▶ Supplied data:
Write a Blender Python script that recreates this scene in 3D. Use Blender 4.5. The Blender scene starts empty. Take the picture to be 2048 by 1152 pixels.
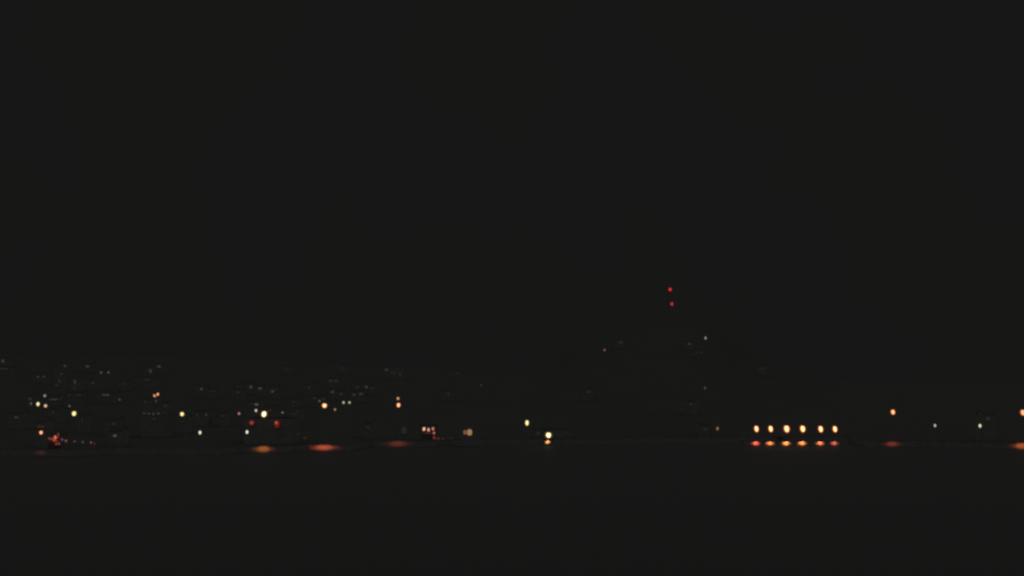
import bpy, bmesh, math, random
from mathutils import Vector, Matrix
random.seed(7)
S = bpy.context.scene
COL = S.collection

# ---------------------------------------------------------------- camera, sky, moonlight, exposure
F, CX, HOR, H = 2813.0, 1024.0, 780.0, 10.0      # focal length in photo pixels, centre column, horizon row, eye height
cd = bpy.data.cameras.new('camera'); cam = bpy.data.objects.new('camera', cd); COL.objects.link(cam)
cam.location = (0, 0, H); cam.rotation_euler = (math.radians(90), 0, 0)
cd.sensor_width = 36; cd.lens = 36*F/2048; cd.shift_y = (HOR-576)/2048
cd.clip_start = 0.5; cd.clip_end = 20000
S.camera = cam
w = bpy.data.worlds.new('World'); S.world = w; w.use_nodes = True
nt = w.node_tree; bg = nt.nodes['Background']
tc = nt.nodes.new('ShaderNodeTexCoord'); nz = nt.nodes.new('ShaderNodeTexNoise'); nz.inputs['Scale'].default_value = 9; nz.inputs['Detail'].default_value = 2
rp = nt.nodes.new('ShaderNodeValToRGB')
SKY = 0.00855; OVER = 0.18
rp.color_ramp.elements[0].position = .38; rp.color_ramp.elements[0].color = (SKY*1.02, SKY*1.02, SKY*0.90, 1)
rp.color_ramp.elements[1].position = .62; rp.color_ramp.elements[1].color = (SKY*0.98, SKY*0.98, SKY*1.02, 1)
nt.links.new(tc.outputs['Generated'], nz.inputs['Vector']); nt.links.new(nz.outputs['Fac'], rp.inputs['Fac']); nt.links.new(rp.outputs['Color'], bg.inputs['Color'])
# town glow on the cloud deck: brighter overhead, well above the picture
sep = nt.nodes.new('ShaderNodeSeparateXYZ'); mr = nt.nodes.new('ShaderNodeMapRange'); mr.inputs['From Min'].default_value = .30; mr.inputs['From Max'].default_value = .55; mr.inputs['To Min'].default_value = 0; mr.inputs['To Max'].default_value = 1; mr.interpolation_type = 'SMOOTHSTEP'
mx_ = nt.nodes.new('ShaderNodeMix'); mx_.data_type = 'RGBA'; mx_.inputs['B'].default_value = (OVER, OVER, OVER*.985, 1)
nt.links.new(tc.outputs['Generated'], sep.inputs[0]); nt.links.new(sep.outputs['Z'], mr.inputs['Value']); nt.links.new(mr.outputs['Result'], mx_.inputs['Factor']); nt.links.new(rp.outputs['Color'], mx_.inputs['A']); nt.links.new(mx_.outputs['Result'], bg.inputs['Color'])
bg.inputs['Strength'].default_value = 1.0        # a dark, evenly overcast night sky
sl = bpy.data.lights.new('moon', 'SUN'); sl.energy = 0.03; sl.angle = math.radians(110); sl.color = (1, 1, .96)
so = bpy.data.objects.new('moon', sl); COL.objects.link(so); so.rotation_euler = (math.radians(55), 0, 0)
S.view_settings.view_transform = 'Standard'; S.view_settings.look = 'None'; S.view_settings.exposure = 0; S.view_settings.gamma = 1
S.render.engine = 'CYCLES'
S.cycles.filter_width = 2.5
S.cycles.use_denoising = True
S.cycles.max_bounces = 4; S.cycles.sample_clamp_indirect = 1.0; S.cycles.caustics_reflective = False

def px2w(px, py, Y): return Vector(((px-CX)*Y/F, Y, H-(py-HOR)*Y/F))

# ---------------------------------------------------------------- materials
def matte(name, c, rough=.9, var=.12, scale=.6, bump=0):
    m = bpy.data.materials.new(name); m.use_nodes = True; t = m.node_tree; b = t.nodes['Principled BSDF']
    b.inputs['Roughness'].default_value = rough; b.inputs['Specular IOR Level'].default_value = .05
    n = t.nodes.new('ShaderNodeTexNoise'); n.inputs['Scale'].default_value = scale; n.inputs['Detail'].default_value = 5
    g = t.nodes.new('ShaderNodeTexCoord'); t.links.new(g.outputs['Object'], n.inputs['Vector'])
    r = t.nodes.new('ShaderNodeValToRGB'); r.color_ramp.elements[0].position = .3; r.color_ramp.elements[1].position = .7
    r.color_ramp.elements[0].color = tuple(x*(1-var) for x in c)+(1,); r.color_ramp.elements[1].color = tuple(x*(1+var) for x in c)+(1,)
    t.links.new(n.outputs['Fac'], r.inputs['Fac']); t.links.new(r.outputs['Color'], b.inputs['Base Color'])
    if bump:
        bp = t.nodes.new('ShaderNodeBump'); bp.inputs['Strength'].default_value = bump; t.links.new(n.outputs['Fac'], bp.inputs['Height']); t.links.new(bp.outputs['Normal'], b.inputs['Normal'])
    return m
M_wall = matte('rendered_wall', (.178,.178,.174)); M_roof = matte('roof_tiles', (.052,.051,.050), scale=2)
M_metal = matte('dull_metal', (.18,.18,.18), rough=.7, var=.05); M_wood = matte('weathered_wood', (.12,.118,.115), scale=3)
M_stone = matte('quay_stone', (.183,.181,.178), scale=1.5, var=.15, bump=.1); M_deck = matte('deck_planks', (.05,.05,.049), scale=3); M_cope = matte('coping_stone', (.055,.055,.054), scale=2); M_pave = matte('paving', (.045,.045,.044), scale=.8)
M_hill = matte('hillside_scrub', (.0455,.046,.043), scale=.08, var=.06); M_paint = matte('boat_paint', (.18,.18,.182)); M_door = matte('door_paint', (.17,.172,.17))
M_lampbody = matte('lamp_body', (.08, .08, .08), rough=.6, var=.03)
_em = {}
def s2l(v):
    v /= 255.; return v/12.92 if v <= .04045 else ((v+.055)/1.055)**2.4
def emit(c, k=1.0):
    key = (tuple(c), round(k, 3))
    if key in _em: return _em[key]
    m = bpy.data.materials.new('lit_glass'); m.use_nodes = True; b = m.node_tree.nodes['Principled BSDF']
    lin = [s2l(x) for x in c]; b.inputs['Base Color'].default_value = (.05, .05, .05, 1); b.inputs['Roughness'].default_value = .8; b.inputs['Specular IOR Level'].default_value = 0
    b.inputs['Emission Color'].default_value = tuple(lin)+(1,); b.inputs['Emission Strength'].default_value = k
    _em[key] = m; return m
# water
M_water = bpy.data.materials.new('harbour_water'); M_water.use_nodes = True
t = M_water.node_tree; b = t.nodes['Principled BSDF']
b.inputs['Base Color'].default_value = (.032,.032,.031,1); b.inputs['Roughness'].default_value = .6; b.inputs['Specular IOR Level'].default_value = .10; b.inputs['IOR'].default_value = 1.33
g = t.nodes.new('ShaderNodeTexCoord'); mp = t.nodes.new('ShaderNodeMapping'); mp.inputs['Scale'].default_value = (1.4, .55, 1)
n = t.nodes.new('ShaderNodeTexNoise'); n.inputs['Scale'].default_value = .7; n.inputs['Detail'].default_value = 4
bp = t.nodes.new('ShaderNodeBump'); bp.inputs['Strength'].default_value = .25; bp.inputs['Distance'].default_value = .25
t.links.new(g.outputs['Object'], mp.inputs['Vector']); t.links.new(mp.outputs['Vector'], n.inputs['Vector']); t.links.new(n.outputs['Fac'], bp.inputs['Height']); t.links.new(bp.outputs['Normal'], b.inputs['Normal'])

# ---------------------------------------------------------------- helpers
def link_mesh(name, bm, mat, parent=None, smooth=False):
    me = bpy.data.meshes.new(name); bm.to_mesh(me); bm.free(); me.materials.append(mat)
    if smooth:
        for p in me.polygons: p.use_smooth = True
    o = bpy.data.objects.new(name, me); COL.objects.link(o); o.parent = parent; return o
def from_mesh(name, me, parent, loc, scale=(1, 1, 1), rot=(0, 0, 0), mat=None):
    o = bpy.data.objects.new(name, me); COL.objects.link(o); o.parent = parent; o.location = loc; o.scale = scale; o.rotation_euler = rot
    if mat:
        o.material_slots[0].link = 'OBJECT'; o.material_slots[0].material = mat
    return o
def box(bm, x0, x1, y0, y1, z0, z1):
    v = [bm.verts.new(p) for p in ((x0,y0,z0),(x1,y0,z0),(x1,y1,z0),(x0,y1,z0),(x0,y0,z1),(x1,y0,z1),(x1,y1,z1),(x0,y1,z1))]
    for f in ((3,2,1,0),(4,5,6,7),(0,1,5,4),(1,2,6,5),(2,3,7,6),(3,0,4,7)): bm.faces.new([v[i] for i in f])
def tube(bm, a, c, r0, r1=None, n=8):
    r1 = r0 if r1 is None else r1; a = Vector(a); c = Vector(c); d = (c-a).normalized()
    u = d.cross(Vector((0, 0, 1)) if abs(d.z) < .9 else Vector((1, 0, 0))).normalized(); v = d.cross(u)
    A = [bm.verts.new(a+(u*math.cos(k*2*math.pi/n)+v*math.sin(k*2*math.pi/n))*r0) for k in range(n)]
    B = [bm.verts.new(c+(u*math.cos(k*2*math.pi/n)+v*math.sin(k*2*math.pi/n))*r1) for k in range(n)]
    for k in range(n): bm.faces.new((A[k], B[k], B[(k+1) % n], A[(k+1) % n]))
    bm.faces.new(A); bm.faces.new(B[::-1])
def thing(name, loc, label, cat, group=None, rz=0):
    o = bpy.data.objects.new(name, None); COL.objects.link(o); o.location = loc; o.rotation_euler = (0, 0, rz); o.empty_display_size = .3
    tag(o, label, cat, group); return o
def tag(o, label, cat, group=None, kind=None):
    if label: o['label'] = label
    if cat: o['category'] = cat
    if group: o['group'] = group
    if kind: o['kind'] = kind
    return o
def interp(pts, x):
    if x <= pts[0][0]: return pts[0][1]
    for (a, p), (c, q) in zip(pts, pts[1:]):
        if x <= c: return p+(q-p)*(x-a)/(c-a)
    return pts[-1][1]
def smooth_interp(pts, x):
    return sum(interp(pts, x+d) for d in (-40, -20, 0, 20, 40))/5

# ---------------------------------------------------------------- shape of the shore and the hills
QUAY = [(-900, 913), (160, 913), (220, 910), (440, 910), (470, 905.5), (590, 905.5), (604, 902), (704, 902), (732, 894), (850, 894), (880, 892), (1040, 890), (1160, 890), (1300, 887), (1600, 885), (1700, 885), (1740, 894.5), (1850, 894.5), (1960, 898.5), (2900, 898.5)]
RIDGE = [(-900, 700), (0, 708), (330, 716), (800, 732), (960, 748), (1080, 735), (1180, 680), (1340, 640), (1420, 652), (1520, 710), (1650, 758), (1800, 770), (2900, 772)]
ZQ = 1.1
def quayY(px): return H*F/(interp(QUAY, px)-HOR)
YR = 650.0
def ground_row(px, Y):
    Yp = quayY(px)+9
    if Y <= Yp: return HOR+F*(H-ZQ)/Y
    y0 = HOR+F*(H-ZQ)/Yp; s = min(1, (Y-Yp)/(YR-Yp)); return y0+(smooth_interp(RIDGE, px)-y0)*s**.8
def ground_z(px, Y):
    if Y <= YR: return max(ZQ-.05*(Y > quayY(px)+9), H-(ground_row(px, Y)-HOR)*Y/F)
    zr = H-(smooth_interp(RIDGE, px)-HOR)*YR/F; k = min(1, (Y-YR)/500); return zr*(1-k*k*(3-2*k))+ZQ*k
def solve(px, py, h):
    Y = quayY(px)+10
    while Y < YR:
        if ground_row(px, Y)-F*h/Y <= py: return Y
        Y += .5
    return YR

# water: one sheet to the horizon
bm = bmesh.new(); bmesh.ops.create_grid(bm, x_segments=8, y_segments=8, size=9000)
tag(link_mesh('water', bm, M_water), None, None, kind='structure')
# hillside
bm = bmesh.new(); cols = list(range(-860, 2901, 20)); fr = [i/46 for i in range(47)]; grid = []
for c in cols:
    q = quayY(c)+9; row = []
    for f_ in fr:
        Y = q+(YR-q)*f_**1.2; row.append(bm.verts.new(((c-CX)*Y/F, Y, ground_z(c, Y)+.12*math.sin(c*.013+Y*.07)*math.sin(c*.021-Y*.03)*min(1, f_*4))))
    for Y in (700, 760, 840, 940, 1050, 1150): row.append(bm.verts.new(((c-CX)*Y/F, Y, ground_z(c, Y))))
    row.append(bm.verts.new(((c-CX)*1152/F, 1152, -1)))
    grid.append(row)
for a, c in zip(grid, grid[1:]):
    for i in range(len(a)-1): bm.faces.new((a[i], c[i], c[i+1], a[i+1]))
tag(link_mesh('hillside', bm, M_hill, smooth=True), None, None, kind='structure')
# promenade behind the sea wall
bm = bmesh.new(); prev = None
for c in cols:
    q = quayY(c); cur = [bm.verts.new(((c-CX)*Y/F, Y, z)) for Y, z in ((q+.55, ZQ), (q+9.05, ZQ+.002), (q+9.3, -.5))]
    if prev:
        for i in range(2): bm.faces.new((prev[i], cur[i], cur[i+1], prev[i+1]))
    prev = cur
tag(link_mesh('promenade', bm, M_pave), None, None, kind='structure')
# sea wall with a coping and buttresses
wall = thing('sea_wall', (0, 250, 0), 'long low stone sea wall running the whole width of the waterfront at the water line', 'wall')
def ribbon(name, y0, y1, z0, z1, mat):
    bm = bmesh.new(); prev = None
    for c in cols:
        q = quayY(c); cur = [bm.verts.new(((c-CX)*(q+dy)/F, q+dy-250, z)) for dy, z in ((y0, z0), (y0, z1), (y1, z1), (y1, z0))]
        if prev:
            for i in range(4): bm.faces.new((prev[i], cur[i], cur[(i+1) % 4], prev[(i+1) % 4]))
        else: bm.faces.new(cur)
        prev = cur
    bm.faces.new(prev[::-1]); return link_mesh(name, bm, mat, wall)
ribbon('wall_face', 0, .52, -1.5, ZQ-.03, M_stone); ribbon('coping', -.002, .55, ZQ-.027, ZQ+.03, M_cope)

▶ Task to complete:
Copy out every line where the word "scene" occurs.

▶ Result below:
Write a Blender Python script that recreates this scene in 3D. Use Blender 4.5. The Blender scene starts empty. Take the picture to be 2048 by 1152 pixels.
S = bpy.context.scene